L’industrie du camionnage est aussi touchée par la géolocalisation, et la surveillance technologique pourrait aussi s’étendre aux télétravailleurs.

Dans l’industrie du camionnage, les GPS installés à bord des véhicules le sont pour des raisons opérationnelles, d’optimisation de la livraison et d’information pour le consommateur qui a commandé un produit et qui suit à la trace, en direct, son colis jusqu’à ce qu’il soit livré chez lui, soutient Stéphane Lacroix, directeur des communications des Teamsters, qui représentent les camionneurs de beaucoup d’entreprises de livraison, dont Purolator, UPS et Dicom.

« Oui, il arrive que ce soit utilisé pour discipliner les travailleurs et travailleuses, mais de manière générale, c’est assez rare et on conteste, précise Stéphane Lacroix. D’habitude, le problème se règle dès la première discussion avec l’employeur, et on n’a pas besoin de se rendre en arbitrage. »

Quand un employeur dit : ‟On t’a suivi à la trace, on sait exactement ce que tu as fait”, ça crée des malaises, et les employeurs sont prudents.

Stéphane Lacroix, directeur des communications des Teamsters

Même si une entreprise allègue les gains de productivité pour justifier l’utilisation de GPS, cet outil doit toutefois être analysé sous un autre angle, affirme l’avocate Sophie Brochu. « La question qu’on se pose en regard de la Charte des droits et libertés est plutôt : est-ce qu’il y a d’autres moyens moins attentatoires pour atteindre mes objectifs de productivité ? »

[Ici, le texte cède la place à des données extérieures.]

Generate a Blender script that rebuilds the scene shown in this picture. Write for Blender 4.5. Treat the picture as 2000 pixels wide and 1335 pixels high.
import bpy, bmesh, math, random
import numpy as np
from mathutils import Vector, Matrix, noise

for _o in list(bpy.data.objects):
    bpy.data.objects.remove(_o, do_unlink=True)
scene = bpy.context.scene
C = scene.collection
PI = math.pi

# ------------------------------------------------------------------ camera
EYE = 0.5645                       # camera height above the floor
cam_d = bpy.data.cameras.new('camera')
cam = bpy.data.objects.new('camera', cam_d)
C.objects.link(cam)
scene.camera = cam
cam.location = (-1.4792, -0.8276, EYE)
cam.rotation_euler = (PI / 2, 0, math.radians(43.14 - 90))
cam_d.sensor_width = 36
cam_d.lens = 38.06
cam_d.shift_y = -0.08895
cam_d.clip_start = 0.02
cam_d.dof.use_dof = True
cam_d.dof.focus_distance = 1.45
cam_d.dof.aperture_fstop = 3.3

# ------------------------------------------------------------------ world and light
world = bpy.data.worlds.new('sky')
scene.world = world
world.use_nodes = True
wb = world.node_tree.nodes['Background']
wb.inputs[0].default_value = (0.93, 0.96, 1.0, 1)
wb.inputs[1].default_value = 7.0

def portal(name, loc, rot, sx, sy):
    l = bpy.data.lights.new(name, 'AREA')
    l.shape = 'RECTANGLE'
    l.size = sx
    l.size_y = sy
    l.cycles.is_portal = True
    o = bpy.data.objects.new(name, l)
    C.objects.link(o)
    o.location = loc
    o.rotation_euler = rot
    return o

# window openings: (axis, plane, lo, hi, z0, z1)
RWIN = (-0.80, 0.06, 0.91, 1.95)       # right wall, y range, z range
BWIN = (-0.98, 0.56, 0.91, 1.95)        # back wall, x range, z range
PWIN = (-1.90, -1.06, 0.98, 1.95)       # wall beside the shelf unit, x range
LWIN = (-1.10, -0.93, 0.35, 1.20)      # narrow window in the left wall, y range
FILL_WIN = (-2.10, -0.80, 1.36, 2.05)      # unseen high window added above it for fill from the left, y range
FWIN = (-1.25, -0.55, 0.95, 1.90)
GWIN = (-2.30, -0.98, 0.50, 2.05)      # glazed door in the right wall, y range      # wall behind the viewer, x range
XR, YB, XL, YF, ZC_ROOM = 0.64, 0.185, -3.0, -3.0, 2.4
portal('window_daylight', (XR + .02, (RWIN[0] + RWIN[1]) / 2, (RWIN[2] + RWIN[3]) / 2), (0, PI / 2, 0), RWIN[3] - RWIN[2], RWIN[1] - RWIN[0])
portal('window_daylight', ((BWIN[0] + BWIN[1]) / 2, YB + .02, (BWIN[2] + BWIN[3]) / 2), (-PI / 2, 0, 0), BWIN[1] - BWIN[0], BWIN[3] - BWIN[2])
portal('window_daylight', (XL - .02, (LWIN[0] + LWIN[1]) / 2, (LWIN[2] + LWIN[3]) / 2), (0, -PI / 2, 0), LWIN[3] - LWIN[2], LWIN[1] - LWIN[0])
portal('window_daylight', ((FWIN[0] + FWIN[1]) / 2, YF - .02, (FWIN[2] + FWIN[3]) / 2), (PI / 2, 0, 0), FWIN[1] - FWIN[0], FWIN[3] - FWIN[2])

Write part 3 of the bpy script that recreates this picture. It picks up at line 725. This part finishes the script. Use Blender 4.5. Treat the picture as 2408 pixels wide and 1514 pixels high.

Les télétravailleurs à risque

Des logiciels américains, qui suivent à la trace la productivité des employés sur leur ordinateur, comme ActivTrak, Teramind, Hubstaff et Time Doctor, sont déjà populaires dans le reste du Canada. Lorsqu’un client commande le logiciel de Time Doctor, une des premières raisons suggérées pour l’acheter est « Je ne fais pas confiance à mes employés ».

« Avec la pandémie et le travail à distance, je prédis que l’utilisation de ces logiciels et de ces techniques de surveillance va augmenter de manière significative », affirme l’avocate en droit du travail Sophie Brochu.

« Si vous avez un logiciel qui enregistre tout ce que vous faites en temps réel, tous les mouvements de souris, pour moi, c’est similaire à une caméra de surveillance qui me filme en temps réel en continu. Pour moi, ça me semble assez problématique. »

En jurisprudence, on a convenu au Québec qu’un employeur ne peut pas effectuer une surveillance électronique en continu à l’égard d’un salarié.

Me Sophie Brochu, avocate en droit du travail

Microsoft Teams, que plusieurs ont découvert avec la pandémie, propose aux gestionnaires des rapports d’activité des employés sur le nombre de messages échangés avec les collègues, le nombre de réunions organisées, la durée des appels vidéo et les applications de Microsoft utilisées. Toutefois, les informations ne sont pas offertes en temps réel, seulement 24 heures après les activités.

À l’Ordre des conseillers en ressources humaines agréés, on déplore l’utilisation de ce type d’outils technologiques. « Faire confiance à quelqu’un, ce n’est pas épier ses heures de travail. […] Pour nous, ça ne fait pas de sens », a déclaré sa directrice générale Manon Poirier lors d’un événement de l’Institut de développement urbain, mercredi.

Le président de Télétravail Québec, José Lemay-Leclerc, affirme que, pour l’instant, aucun de ses membres n’utilise ce type de logiciel et qu’aucun télétravailleur n’est surveillé par son employeur. « Nous encourageons les employeurs à opter pour une gestion par résultat et à établir une confiance mutuelle entre la direction et les télétravailleurs », conclut le président de l’association.